§ Problem to solve
Within the records below, reproduce without change the lines from the line that has "b.build('roof_sheet', m_under, can)" through the line that has "if sx_ > 0: v", and only those.

§ Data for the task
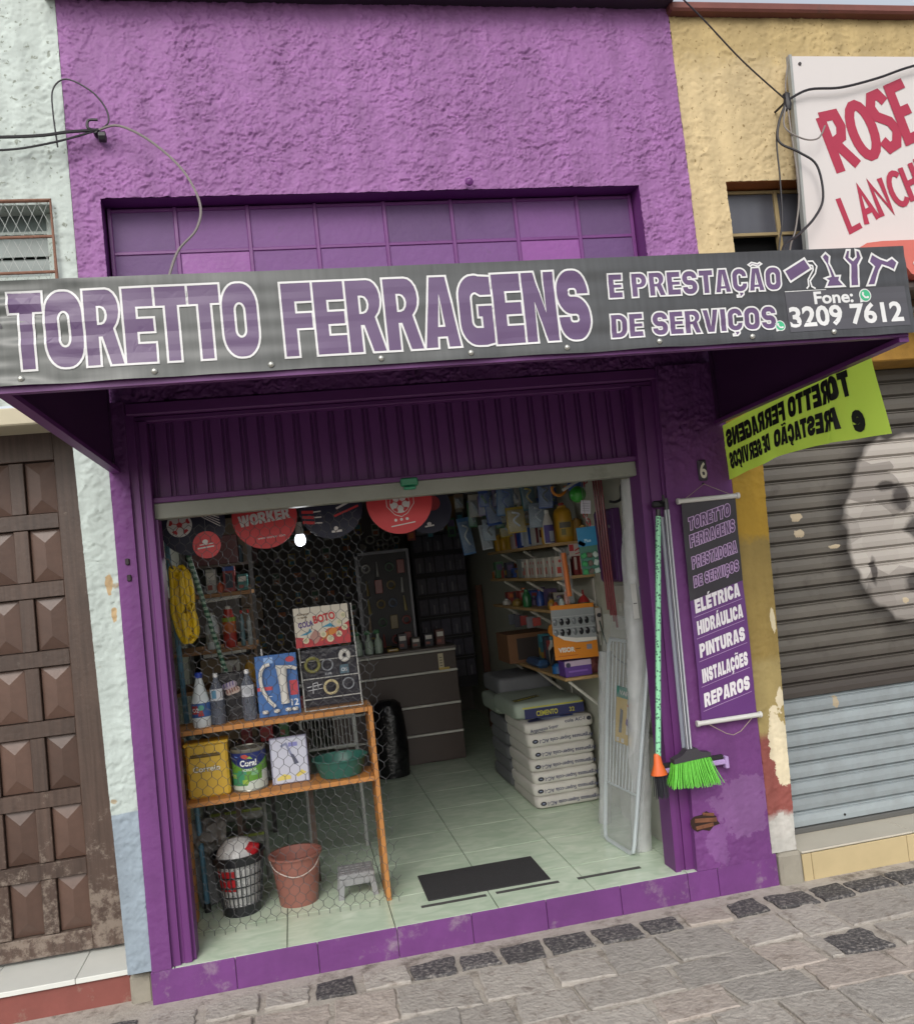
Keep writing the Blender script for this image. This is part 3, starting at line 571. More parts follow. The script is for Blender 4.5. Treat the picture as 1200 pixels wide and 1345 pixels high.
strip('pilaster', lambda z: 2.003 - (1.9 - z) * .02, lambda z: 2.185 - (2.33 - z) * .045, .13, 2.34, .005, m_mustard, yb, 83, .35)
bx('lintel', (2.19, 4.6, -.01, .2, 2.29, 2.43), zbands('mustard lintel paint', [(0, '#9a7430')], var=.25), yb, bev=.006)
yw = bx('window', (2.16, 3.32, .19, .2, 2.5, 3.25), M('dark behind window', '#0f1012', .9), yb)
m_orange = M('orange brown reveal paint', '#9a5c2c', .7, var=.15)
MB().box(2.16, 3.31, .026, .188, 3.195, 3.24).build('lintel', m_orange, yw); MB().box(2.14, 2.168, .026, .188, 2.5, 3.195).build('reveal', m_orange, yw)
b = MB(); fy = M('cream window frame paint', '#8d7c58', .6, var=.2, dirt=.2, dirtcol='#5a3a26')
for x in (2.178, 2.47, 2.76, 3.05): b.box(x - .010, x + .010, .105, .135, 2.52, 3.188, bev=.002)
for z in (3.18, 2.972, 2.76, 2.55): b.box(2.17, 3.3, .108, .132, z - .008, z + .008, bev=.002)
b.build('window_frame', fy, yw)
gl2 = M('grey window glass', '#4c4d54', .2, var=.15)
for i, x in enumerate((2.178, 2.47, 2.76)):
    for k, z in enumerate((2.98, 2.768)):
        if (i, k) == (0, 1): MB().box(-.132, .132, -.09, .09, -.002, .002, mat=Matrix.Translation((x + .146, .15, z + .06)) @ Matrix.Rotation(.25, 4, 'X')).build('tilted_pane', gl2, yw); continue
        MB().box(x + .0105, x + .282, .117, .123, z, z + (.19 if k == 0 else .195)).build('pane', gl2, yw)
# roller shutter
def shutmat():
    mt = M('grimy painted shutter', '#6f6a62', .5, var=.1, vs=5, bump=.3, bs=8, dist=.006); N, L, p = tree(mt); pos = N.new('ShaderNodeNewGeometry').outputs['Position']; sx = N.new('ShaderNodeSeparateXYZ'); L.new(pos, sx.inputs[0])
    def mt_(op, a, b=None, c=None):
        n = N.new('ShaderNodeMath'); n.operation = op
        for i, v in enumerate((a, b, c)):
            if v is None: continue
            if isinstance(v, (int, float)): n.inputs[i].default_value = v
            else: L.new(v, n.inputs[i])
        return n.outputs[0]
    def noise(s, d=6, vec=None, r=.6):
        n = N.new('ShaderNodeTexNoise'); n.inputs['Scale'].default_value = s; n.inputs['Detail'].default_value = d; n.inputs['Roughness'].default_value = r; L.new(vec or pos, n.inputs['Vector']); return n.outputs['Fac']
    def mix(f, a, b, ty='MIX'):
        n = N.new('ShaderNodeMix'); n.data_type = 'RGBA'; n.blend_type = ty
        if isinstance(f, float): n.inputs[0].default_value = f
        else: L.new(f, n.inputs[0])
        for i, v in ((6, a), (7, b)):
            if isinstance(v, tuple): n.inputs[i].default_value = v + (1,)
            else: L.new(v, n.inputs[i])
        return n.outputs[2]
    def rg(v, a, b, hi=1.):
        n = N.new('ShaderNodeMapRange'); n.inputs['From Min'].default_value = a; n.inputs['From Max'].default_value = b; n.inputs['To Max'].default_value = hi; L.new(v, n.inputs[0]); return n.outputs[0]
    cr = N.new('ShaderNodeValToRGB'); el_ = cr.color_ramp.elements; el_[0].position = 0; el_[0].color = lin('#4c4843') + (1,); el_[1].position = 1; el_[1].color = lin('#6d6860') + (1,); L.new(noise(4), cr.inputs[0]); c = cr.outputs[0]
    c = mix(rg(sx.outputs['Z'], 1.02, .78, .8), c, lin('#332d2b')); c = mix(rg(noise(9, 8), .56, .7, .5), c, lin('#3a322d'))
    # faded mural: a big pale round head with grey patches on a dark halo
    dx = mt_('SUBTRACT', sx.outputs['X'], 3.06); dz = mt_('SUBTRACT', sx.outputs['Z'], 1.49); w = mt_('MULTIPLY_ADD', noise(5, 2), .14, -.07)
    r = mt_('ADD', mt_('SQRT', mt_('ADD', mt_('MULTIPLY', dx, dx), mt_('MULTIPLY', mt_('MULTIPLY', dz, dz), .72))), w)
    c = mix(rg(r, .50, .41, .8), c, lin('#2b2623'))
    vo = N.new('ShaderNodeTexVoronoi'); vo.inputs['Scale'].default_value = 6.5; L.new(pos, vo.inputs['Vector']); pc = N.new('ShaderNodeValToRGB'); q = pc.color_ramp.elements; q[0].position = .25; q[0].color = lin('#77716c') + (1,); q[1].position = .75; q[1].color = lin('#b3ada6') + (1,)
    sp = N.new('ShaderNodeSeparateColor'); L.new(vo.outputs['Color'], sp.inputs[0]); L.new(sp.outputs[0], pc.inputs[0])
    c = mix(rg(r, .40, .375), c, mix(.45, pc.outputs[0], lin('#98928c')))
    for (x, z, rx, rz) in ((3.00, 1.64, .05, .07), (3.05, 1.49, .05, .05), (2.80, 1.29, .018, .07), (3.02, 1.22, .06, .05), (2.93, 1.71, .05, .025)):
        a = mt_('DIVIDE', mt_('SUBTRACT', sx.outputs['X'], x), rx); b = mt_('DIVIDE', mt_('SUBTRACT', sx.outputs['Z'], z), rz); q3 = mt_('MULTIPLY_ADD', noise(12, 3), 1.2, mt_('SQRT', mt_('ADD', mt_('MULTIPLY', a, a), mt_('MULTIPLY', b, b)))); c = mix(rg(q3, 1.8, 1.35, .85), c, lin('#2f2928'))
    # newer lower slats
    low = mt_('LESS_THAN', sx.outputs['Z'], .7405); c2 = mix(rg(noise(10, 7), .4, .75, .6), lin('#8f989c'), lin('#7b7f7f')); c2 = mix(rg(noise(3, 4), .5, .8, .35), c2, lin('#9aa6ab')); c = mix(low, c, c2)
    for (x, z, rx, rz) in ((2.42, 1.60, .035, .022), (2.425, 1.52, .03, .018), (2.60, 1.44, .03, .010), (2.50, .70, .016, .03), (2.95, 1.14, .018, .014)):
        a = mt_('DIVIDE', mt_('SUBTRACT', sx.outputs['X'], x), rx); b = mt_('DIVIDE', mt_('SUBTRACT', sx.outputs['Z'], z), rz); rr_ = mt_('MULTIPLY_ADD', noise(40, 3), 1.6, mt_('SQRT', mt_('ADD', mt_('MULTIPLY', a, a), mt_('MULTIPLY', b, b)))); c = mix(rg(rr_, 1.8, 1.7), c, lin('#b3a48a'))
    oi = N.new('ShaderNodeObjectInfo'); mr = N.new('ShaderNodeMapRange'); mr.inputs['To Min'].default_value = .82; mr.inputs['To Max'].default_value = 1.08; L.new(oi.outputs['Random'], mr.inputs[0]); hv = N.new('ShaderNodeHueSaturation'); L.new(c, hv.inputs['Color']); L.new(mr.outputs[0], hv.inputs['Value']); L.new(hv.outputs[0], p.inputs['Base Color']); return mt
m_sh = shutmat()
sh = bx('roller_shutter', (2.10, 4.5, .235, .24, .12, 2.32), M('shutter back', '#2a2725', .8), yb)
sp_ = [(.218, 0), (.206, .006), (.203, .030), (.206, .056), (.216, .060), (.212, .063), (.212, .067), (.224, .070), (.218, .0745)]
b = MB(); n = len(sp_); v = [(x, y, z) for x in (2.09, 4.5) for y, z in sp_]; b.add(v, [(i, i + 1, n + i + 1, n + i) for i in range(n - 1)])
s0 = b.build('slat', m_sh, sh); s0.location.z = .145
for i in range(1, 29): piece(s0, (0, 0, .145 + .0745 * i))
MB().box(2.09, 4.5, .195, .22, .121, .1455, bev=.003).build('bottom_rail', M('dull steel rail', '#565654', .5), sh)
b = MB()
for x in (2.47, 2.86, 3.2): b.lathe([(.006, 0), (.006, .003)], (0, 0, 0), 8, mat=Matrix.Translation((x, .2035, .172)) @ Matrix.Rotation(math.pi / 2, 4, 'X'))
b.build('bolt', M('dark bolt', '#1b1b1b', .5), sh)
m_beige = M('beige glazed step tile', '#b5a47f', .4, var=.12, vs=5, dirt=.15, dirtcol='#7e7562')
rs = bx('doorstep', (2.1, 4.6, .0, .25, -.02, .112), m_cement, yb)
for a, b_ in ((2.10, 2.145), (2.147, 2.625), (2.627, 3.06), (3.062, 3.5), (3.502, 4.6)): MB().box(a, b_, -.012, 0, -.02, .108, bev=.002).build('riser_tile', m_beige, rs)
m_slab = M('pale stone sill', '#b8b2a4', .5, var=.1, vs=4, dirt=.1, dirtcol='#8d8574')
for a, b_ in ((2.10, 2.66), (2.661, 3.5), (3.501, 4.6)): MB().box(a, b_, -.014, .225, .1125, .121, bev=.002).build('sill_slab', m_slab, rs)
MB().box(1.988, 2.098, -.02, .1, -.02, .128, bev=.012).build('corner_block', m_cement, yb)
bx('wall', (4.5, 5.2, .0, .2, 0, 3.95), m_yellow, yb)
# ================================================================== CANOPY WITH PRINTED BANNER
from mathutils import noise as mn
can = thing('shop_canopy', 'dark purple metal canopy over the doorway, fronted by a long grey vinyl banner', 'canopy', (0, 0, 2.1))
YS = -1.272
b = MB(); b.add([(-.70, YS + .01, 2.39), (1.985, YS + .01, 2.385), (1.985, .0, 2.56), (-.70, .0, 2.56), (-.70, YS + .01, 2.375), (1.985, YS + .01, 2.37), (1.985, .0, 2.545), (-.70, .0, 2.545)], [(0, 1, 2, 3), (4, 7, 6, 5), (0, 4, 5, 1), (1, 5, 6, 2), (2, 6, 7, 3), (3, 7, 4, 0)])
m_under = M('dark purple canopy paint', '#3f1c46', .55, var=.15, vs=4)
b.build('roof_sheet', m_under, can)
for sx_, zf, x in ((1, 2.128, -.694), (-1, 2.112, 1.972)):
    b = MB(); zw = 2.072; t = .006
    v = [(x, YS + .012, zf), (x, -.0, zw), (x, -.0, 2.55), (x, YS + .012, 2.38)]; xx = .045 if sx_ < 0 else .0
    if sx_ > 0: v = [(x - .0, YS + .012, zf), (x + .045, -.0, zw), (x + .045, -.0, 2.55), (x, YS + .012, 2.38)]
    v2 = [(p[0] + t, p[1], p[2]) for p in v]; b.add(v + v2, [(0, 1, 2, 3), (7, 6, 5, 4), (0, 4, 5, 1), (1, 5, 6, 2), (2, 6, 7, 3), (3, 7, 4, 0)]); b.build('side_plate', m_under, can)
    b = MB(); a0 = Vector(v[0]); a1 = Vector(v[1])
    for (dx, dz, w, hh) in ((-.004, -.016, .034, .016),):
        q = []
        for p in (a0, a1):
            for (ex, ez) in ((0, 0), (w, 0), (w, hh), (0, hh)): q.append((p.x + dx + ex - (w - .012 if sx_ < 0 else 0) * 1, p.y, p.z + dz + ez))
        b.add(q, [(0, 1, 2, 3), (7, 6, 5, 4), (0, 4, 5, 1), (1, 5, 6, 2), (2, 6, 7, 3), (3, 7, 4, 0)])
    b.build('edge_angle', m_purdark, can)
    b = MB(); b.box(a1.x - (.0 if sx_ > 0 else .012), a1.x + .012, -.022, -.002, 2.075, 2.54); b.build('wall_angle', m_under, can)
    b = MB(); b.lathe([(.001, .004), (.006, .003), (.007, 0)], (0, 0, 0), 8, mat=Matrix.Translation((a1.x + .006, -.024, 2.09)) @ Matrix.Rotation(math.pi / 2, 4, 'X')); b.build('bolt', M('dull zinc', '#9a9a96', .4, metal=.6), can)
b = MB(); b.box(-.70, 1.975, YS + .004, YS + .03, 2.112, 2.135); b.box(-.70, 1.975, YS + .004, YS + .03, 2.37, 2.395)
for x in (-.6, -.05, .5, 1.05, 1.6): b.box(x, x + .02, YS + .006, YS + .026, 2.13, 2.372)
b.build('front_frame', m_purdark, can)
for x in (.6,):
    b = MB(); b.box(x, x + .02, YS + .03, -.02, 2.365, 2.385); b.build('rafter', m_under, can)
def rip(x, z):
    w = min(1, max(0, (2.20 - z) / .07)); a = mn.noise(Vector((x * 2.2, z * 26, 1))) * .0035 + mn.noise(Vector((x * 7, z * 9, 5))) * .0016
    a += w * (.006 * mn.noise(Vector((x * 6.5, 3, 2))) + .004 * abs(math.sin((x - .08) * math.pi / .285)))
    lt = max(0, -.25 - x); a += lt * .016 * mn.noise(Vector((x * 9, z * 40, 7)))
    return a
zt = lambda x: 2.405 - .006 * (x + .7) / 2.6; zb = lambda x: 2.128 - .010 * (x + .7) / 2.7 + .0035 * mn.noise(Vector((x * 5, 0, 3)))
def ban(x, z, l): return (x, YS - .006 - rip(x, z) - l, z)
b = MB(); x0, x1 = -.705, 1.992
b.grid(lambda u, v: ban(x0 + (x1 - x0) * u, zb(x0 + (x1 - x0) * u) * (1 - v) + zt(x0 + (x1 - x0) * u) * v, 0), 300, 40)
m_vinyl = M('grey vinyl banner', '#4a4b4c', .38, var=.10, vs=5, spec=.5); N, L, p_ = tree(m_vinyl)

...

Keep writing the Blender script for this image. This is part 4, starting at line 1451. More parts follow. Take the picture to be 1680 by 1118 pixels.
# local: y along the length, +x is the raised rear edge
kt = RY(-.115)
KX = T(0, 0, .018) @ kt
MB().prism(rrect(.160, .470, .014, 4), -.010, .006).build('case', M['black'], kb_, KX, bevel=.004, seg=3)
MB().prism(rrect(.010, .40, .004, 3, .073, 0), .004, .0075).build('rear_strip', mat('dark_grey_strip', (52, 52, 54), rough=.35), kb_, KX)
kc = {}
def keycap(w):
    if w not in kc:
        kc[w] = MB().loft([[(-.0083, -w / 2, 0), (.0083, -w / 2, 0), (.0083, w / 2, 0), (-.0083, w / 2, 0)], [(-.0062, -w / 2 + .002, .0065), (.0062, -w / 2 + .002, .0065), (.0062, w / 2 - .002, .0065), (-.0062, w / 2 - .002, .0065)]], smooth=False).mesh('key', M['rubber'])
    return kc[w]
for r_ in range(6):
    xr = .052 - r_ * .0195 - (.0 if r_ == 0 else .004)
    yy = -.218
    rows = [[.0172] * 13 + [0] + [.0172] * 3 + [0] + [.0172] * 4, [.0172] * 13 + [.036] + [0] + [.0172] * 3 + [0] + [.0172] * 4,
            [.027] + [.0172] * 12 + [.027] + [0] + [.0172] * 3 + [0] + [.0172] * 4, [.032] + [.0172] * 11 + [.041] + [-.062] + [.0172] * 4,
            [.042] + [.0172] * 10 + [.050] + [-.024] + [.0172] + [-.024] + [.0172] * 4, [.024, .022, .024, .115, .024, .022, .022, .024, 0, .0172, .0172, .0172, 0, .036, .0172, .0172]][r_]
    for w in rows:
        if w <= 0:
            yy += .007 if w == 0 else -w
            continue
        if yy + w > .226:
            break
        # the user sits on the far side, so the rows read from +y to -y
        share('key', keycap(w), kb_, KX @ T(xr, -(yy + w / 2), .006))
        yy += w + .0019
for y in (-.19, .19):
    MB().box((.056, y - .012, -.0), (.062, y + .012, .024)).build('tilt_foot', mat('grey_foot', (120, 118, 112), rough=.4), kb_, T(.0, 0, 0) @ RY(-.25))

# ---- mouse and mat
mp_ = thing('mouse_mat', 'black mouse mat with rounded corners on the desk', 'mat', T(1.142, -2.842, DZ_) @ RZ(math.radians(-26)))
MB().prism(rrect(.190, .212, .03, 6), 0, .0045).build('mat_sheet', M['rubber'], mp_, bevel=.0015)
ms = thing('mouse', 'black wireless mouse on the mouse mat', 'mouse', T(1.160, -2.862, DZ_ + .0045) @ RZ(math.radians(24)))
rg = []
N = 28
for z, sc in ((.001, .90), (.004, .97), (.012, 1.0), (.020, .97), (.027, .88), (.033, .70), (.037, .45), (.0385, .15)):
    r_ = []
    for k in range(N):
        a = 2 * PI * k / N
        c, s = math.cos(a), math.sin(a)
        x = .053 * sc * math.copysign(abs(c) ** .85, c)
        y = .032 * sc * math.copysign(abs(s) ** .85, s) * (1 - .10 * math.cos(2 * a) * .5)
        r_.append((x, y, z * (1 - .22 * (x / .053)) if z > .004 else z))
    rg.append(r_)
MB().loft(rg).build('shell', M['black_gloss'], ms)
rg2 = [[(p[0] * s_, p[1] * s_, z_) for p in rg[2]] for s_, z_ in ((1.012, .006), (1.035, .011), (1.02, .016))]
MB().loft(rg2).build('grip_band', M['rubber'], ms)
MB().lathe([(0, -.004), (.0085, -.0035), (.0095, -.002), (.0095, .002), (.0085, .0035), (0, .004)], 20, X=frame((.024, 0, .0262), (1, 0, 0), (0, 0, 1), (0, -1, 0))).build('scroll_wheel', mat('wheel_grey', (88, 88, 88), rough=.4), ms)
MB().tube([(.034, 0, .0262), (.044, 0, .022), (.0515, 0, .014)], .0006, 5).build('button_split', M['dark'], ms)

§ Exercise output
b.build('roof_sheet', m_under, can)
for sx_, zf, x in ((1, 2.128, -.694), (-1, 2.112, 1.972)):
    b = MB(); zw = 2.072; t = .006
    v = [(x, YS + .012, zf), (x, -.0, zw), (x, -.0, 2.55), (x, YS + .012, 2.38)]; xx = .045 if sx_ < 0 else .0
    if sx_ > 0: v = [(x - .0, YS + .012, zf), (x + .045, -.0, zw), (x + .045, -.0, 2.55), (x, YS + .012, 2.38)]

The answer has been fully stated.